What to produce: Without including any images, repeat the data exactly.

Data section:
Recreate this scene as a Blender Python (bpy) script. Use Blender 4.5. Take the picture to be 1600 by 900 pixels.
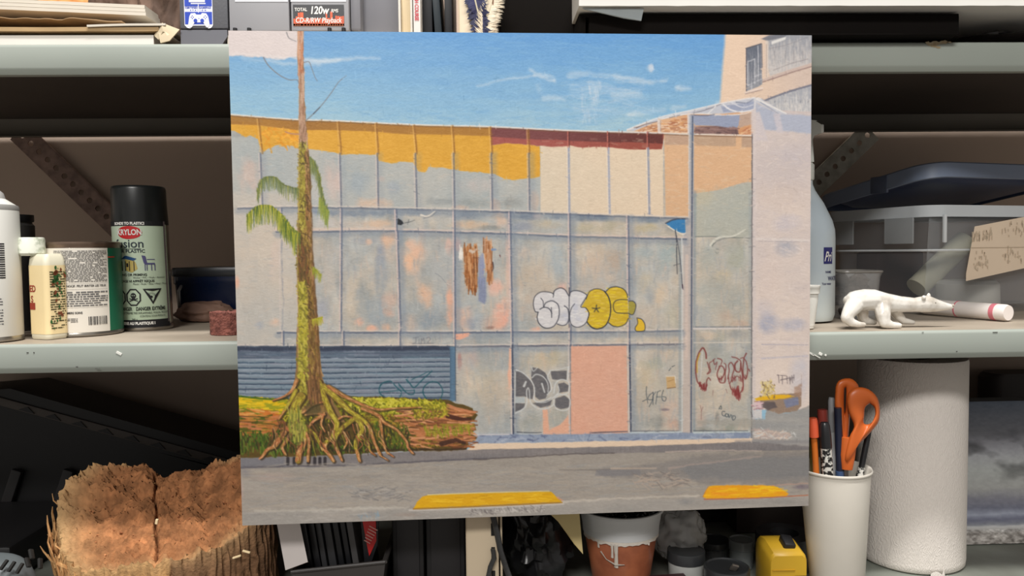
import bpy, bmesh, math, random
import numpy as np
from mathutils import Vector, Matrix, noise
random.seed(3); np.random.seed(3)
SC = bpy.context.scene
for o in list(bpy.data.objects): bpy.data.objects.remove(o)
COL = SC.collection
# ---------------------------------------------------------------- camera
_D = np.array([0.0115, .9988, .047]); _D /= np.linalg.norm(_D)
_X = np.array([.9993, -.0153, .0341]); _X -= _D * (_X @ _D); _X /= np.linalg.norm(_X)
_W = np.array([_X, np.cross(-_D, _X), -_D]); CAM = np.array([0, -.85, 1.45])
cam = bpy.data.cameras.new('camera'); cam.sensor_width = 36; cam.lens = 27; cam.clip_start = .02
co = bpy.data.objects.new('camera', cam); COL.objects.link(co)
co.matrix_world = Matrix.Translation(CAM.tolist()) @ Matrix((_W @ np.diag([1., -1, -1])).tolist()).to_4x4()
SC.camera = co
# ---------------------------------------------------------------- world, lamps, exposure
w = bpy.data.worlds.new('room'); SC.world = w; w.use_nodes = True
w.node_tree.nodes['Background'].inputs[0].default_value = (1, .94, .88, 1); w.node_tree.nodes['Background'].inputs[1].default_value = .33
def area(name, loc, target, sx, sy, power, c=(1, 1, 1)):
    l = bpy.data.lights.new(name, 'AREA'); l.shape = 'RECTANGLE'; l.size = sx; l.size_y = sy; l.energy = power; l.color = c
    o = bpy.data.objects.new(name, l); COL.objects.link(o); o.location = loc
    o.rotation_euler = (Vector(target) - Vector(loc)).to_track_quat('-Z', 'Y').to_euler()
    return o
area('ceiling_tube_light', (.25, -1.08, 4.3), (.1, -.15, 1.3), 1.7, .13, 140, (1, .978, .95))
area('room_ceiling_light', (-.7, -3.2, 3.65), (0, 0, 1.4), 1.4, .4, 88, (1, .975, .94))
SC.view_settings.view_transform = 'Standard'; SC.view_settings.look = 'None'
SC.view_settings.gamma = 1; SC.view_settings.exposure = 0; SC.view_settings.use_curve_mapping = False

# ---------------------------------------------------------------- measuring helpers (real positions on real planes)
def ray(x, y): return _W @ np.array([(x - 800) / 1200, (y - 450) / 1200, 1])
def at(x, y, Y): d = ray(x, y); return CAM + d * ((Y - CAM[1]) / d[1])
def atz(x, y, z): d = ray(x, y); return CAM + d * ((z - CAM[2]) / d[2])
ZU, ZM, ZB, LIP, DEP = 1.679, 1.356, 1.033, .032, .45      # shelf levels, lip height, shelf depth
def fit(x0, x1, yb, z):
    """centre X, Y and radius of an upright round thing whose foot touches the shelf at pixel row yb"""
    f = atz((x0 + x1) / 2, yb, z); R = .03
    for _ in range(8):
        c = f[:2] + np.array([0, R]); a = at(x0, 450, c[1]); b = at(x1, 450, c[1]); R = (b[0] - a[0]) / 2
    return float((a[0] + b[0]) / 2), float(c[1]), float(R)
def zat(x, y, Y): return float(at(x, y, Y)[2])

# ---------------------------------------------------------------- materials
def lin(c): c = np.array(c, float)[..., :3] / 255; return np.where(c <= .04045, c / 12.92, ((c + .055) / 1.055) ** 2.4)
_M = {}
def mat(name, c, rough=.5, metal=0, var=.12, scale=14, c2=None, bump=0, bscale=90, trans=0, alpha=1, spec=.5, coat=0, detail=4, stretch=None, sss=0, lo=.35, hi=.7):
    if name in _M: return _M[name]
    m = bpy.data.materials.new(name); m.use_nodes = True; n = m.node_tree.nodes; L = m.node_tree.links; b = n['Principled BSDF']
    tc = n.new('ShaderNodeTexCoord'); mp = n.new('ShaderNodeMapping'); L.new(tc.outputs['Object'], mp.inputs['Vector'])
    if stretch: mp.inputs['Scale'].default_value = stretch
    nz = n.new('ShaderNodeTexNoise'); nz.inputs['Scale'].default_value = scale; nz.inputs['Detail'].default_value = detail; L.new(mp.outputs[0], nz.inputs['Vector'])
    cr = n.new('ShaderNodeValToRGB'); L.new(nz.outputs['Fac'], cr.inputs['Fac'])
    a = lin(c); d = lin(c2) if c2 is not None else a * (1 - var)
    cr.color_ramp.elements[0].position = lo; cr.color_ramp.elements[1].position = hi
    cr.color_ramp.elements[0].color = (*d, 1); cr.color_ramp.elements[1].color = (*a, 1)
    L.new(cr.outputs['Color'], b.inputs['Base Color'])
    b.inputs['Roughness'].default_value = rough; b.inputs['Metallic'].default_value = metal
    b.inputs['Transmission Weight'].default_value = trans; b.inputs['Alpha'].default_value = alpha
    b.inputs['Specular IOR Level'].default_value = spec; b.inputs['Coat Weight'].default_value = coat
    if bump:
        n2 = n.new('ShaderNodeTexNoise'); n2.inputs['Scale'].default_value = bscale; n2.inputs['Detail'].default_value = 5; L.new(mp.outputs[0], n2.inputs['Vector'])
        bp = n.new('ShaderNodeBump'); bp.inputs['Strength'].default_value = bump; bp.inputs['Distance'].default_value = .003
        L.new(n2.outputs['Fac'], bp.inputs['Height']); L.new(bp.outputs[0], b.inputs['Normal'])
    _M[name] = m; return m
def attr_mat(name, rough=.5, bump=.2, bscale=500, spec=.25):
    m = mat(name, (200, 200, 200), rough, bump=bump, bscale=bscale, spec=spec); n = m.node_tree.nodes; L = m.node_tree.links
    a = n.new('ShaderNodeAttribute'); a.attribute_name = 'paint'; L.new(a.outputs['Color'], n['Principled BSDF'].inputs['Base Color']); return m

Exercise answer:
Recreate this scene as a Blender Python (bpy) script. Use Blender 4.5. Take the picture to be 1600 by 900 pixels.
import bpy, bmesh, math, random
import numpy as np
from mathutils import Vector, Matrix, noise
random.seed(3); np.random.seed(3)
SC = bpy.context.scene
for o in list(bpy.data.objects): bpy.data.objects.remove(o)
COL = SC.collection
# ---------------------------------------------------------------- camera
_D = np.array([0.0115, .9988, .047]); _D /= np.linalg.norm(_D)
_X = np.array([.9993, -.0153, .0341]); _X -= _D * (_X @ _D); _X /= np.linalg.norm(_X)
_W = np.array([_X, np.cross(-_D, _X), -_D]); CAM = np.array([0, -.85, 1.45])
cam = bpy.data.cameras.new('camera'); cam.sensor_width = 36; cam.lens = 27; cam.clip_start = .02
co = bpy.data.objects.new('camera', cam); COL.objects.link(co)
co.matrix_world = Matrix.Translation(CAM.tolist()) @ Matrix((_W @ np.diag([1., -1, -1])).tolist()).to_4x4()
SC.camera = co
# ---------------------------------------------------------------- world, lamps, exposure
w = bpy.data.worlds.new('room'); SC.world = w; w.use_nodes = True
w.node_tree.nodes['Background'].inputs[0].default_value = (1, .94, .88, 1); w.node_tree.nodes['Background'].inputs[1].default_value = .33
def area(name, loc, target, sx, sy, power, c=(1, 1, 1)):
    l = bpy.data.lights.new(name, 'AREA'); l.shape = 'RECTANGLE'; l.size = sx; l.size_y = sy; l.energy = power; l.color = c
    o = bpy.data.objects.new(name, l); COL.objects.link(o); o.location = loc
    o.rotation_euler = (Vector(target) - Vector(loc)).to_track_quat('-Z', 'Y').to_euler()
    return o
area('ceiling_tube_light', (.25, -1.08, 4.3), (.1, -.15, 1.3), 1.7, .13, 140, (1, .978, .95))
area('room_ceiling_light', (-.7, -3.2, 3.65), (0, 0, 1.4), 1.4, .4, 88, (1, .975, .94))
SC.view_settings.view_transform = 'Standard'; SC.view_settings.look = 'None'
SC.view_settings.gamma = 1; SC.view_settings.exposure = 0; SC.view_settings.use_curve_mapping = False

# ---------------------------------------------------------------- measuring helpers (real positions on real planes)
def ray(x, y): return _W @ np.array([(x - 800) / 1200, (y - 450) / 1200, 1])
def at(x, y, Y): d = ray(x, y); return CAM + d * ((Y - CAM[1]) / d[1])
def atz(x, y, z): d = ray(x, y); return CAM + d * ((z - CAM[2]) / d[2])
ZU, ZM, ZB, LIP, DEP = 1.679, 1.356, 1.033, .032, .45      # shelf levels, lip height, shelf depth
def fit(x0, x1, yb, z):
    """centre X, Y and radius of an upright round thing whose foot touches the shelf at pixel row yb"""
    f = atz((x0 + x1) / 2, yb, z); R = .03
    for _ in range(8):
        c = f[:2] + np.array([0, R]); a = at(x0, 450, c[1]); b = at(x1, 450, c[1]); R = (b[0] - a[0]) / 2
    return float((a[0] + b[0]) / 2), float(c[1]), float(R)
def zat(x, y, Y): return float(at(x, y, Y)[2])

# ---------------------------------------------------------------- materials
def lin(c): c = np.array(c, float)[..., :3] / 255; return np.where(c <= .04045, c / 12.92, ((c + .055) / 1.055) ** 2.4)
_M = {}
def mat(name, c, rough=.5, metal=0, var=.12, scale=14, c2=None, bump=0, bscale=90, trans=0, alpha=1, spec=.5, coat=0, detail=4, stretch=None, sss=0, lo=.35, hi=.7):
    if name in _M: return _M[name]
    m = bpy.data.materials.new(name); m.use_nodes = True; n = m.node_tree.nodes; L = m.node_tree.links; b = n['Principled BSDF']
    tc = n.new('ShaderNodeTexCoord'); mp = n.new('ShaderNodeMapping'); L.new(tc.outputs['Object'], mp.inputs['Vector'])
    if stretch: mp.inputs['Scale'].default_value = stretch
    nz = n.new('ShaderNodeTexNoise'); nz.inputs['Scale'].default_value = scale; nz.inputs['Detail'].default_value = detail; L.new(mp.outputs[0], nz.inputs['Vector'])
    cr = n.new('ShaderNodeValToRGB'); L.new(nz.outputs['Fac'], cr.inputs['Fac'])
    a = lin(c); d = lin(c2) if c2 is not None else a * (1 - var)
    cr.color_ramp.elements[0].position = lo; cr.color_ramp.elements[1].position = hi
    cr.color_ramp.elements[0].color = (*d, 1); cr.color_ramp.elements[1].color = (*a, 1)
    L.new(cr.outputs['Color'], b.inputs['Base Color'])
    b.inputs['Roughness'].default_value = rough; b.inputs['Metallic'].default_value = metal
    b.inputs['Transmission Weight'].default_value = trans; b.inputs['Alpha'].default_value = alpha
    b.inputs['Specular IOR Level'].default_value = spec; b.inputs['Coat Weight'].default_value = coat
    if bump:
        n2 = n.new('ShaderNodeTexNoise'); n2.inputs['Scale'].default_value = bscale; n2.inputs['Detail'].default_value = 5; L.new(mp.outputs[0], n2.inputs['Vector'])
        bp = n.new('ShaderNodeBump'); bp.inputs['Strength'].default_value = bump; bp.inputs['Distance'].default_value = .003
        L.new(n2.outputs['Fac'], bp.inputs['Height']); L.new(bp.outputs[0], b.inputs['Normal'])
    _M[name] = m; return m
def attr_mat(name, rough=.5, bump=.2, bscale=500, spec=.25):
    m = mat(name, (200, 200, 200), rough, bump=bump, bscale=bscale, spec=spec); n = m.node_tree.nodes; L = m.node_tree.links
    a = n.new('ShaderNodeAttribute'); a.attribute_name = 'paint'; L.new(a.outputs['Color'], n['Principled BSDF'].inputs['Base Color']); return m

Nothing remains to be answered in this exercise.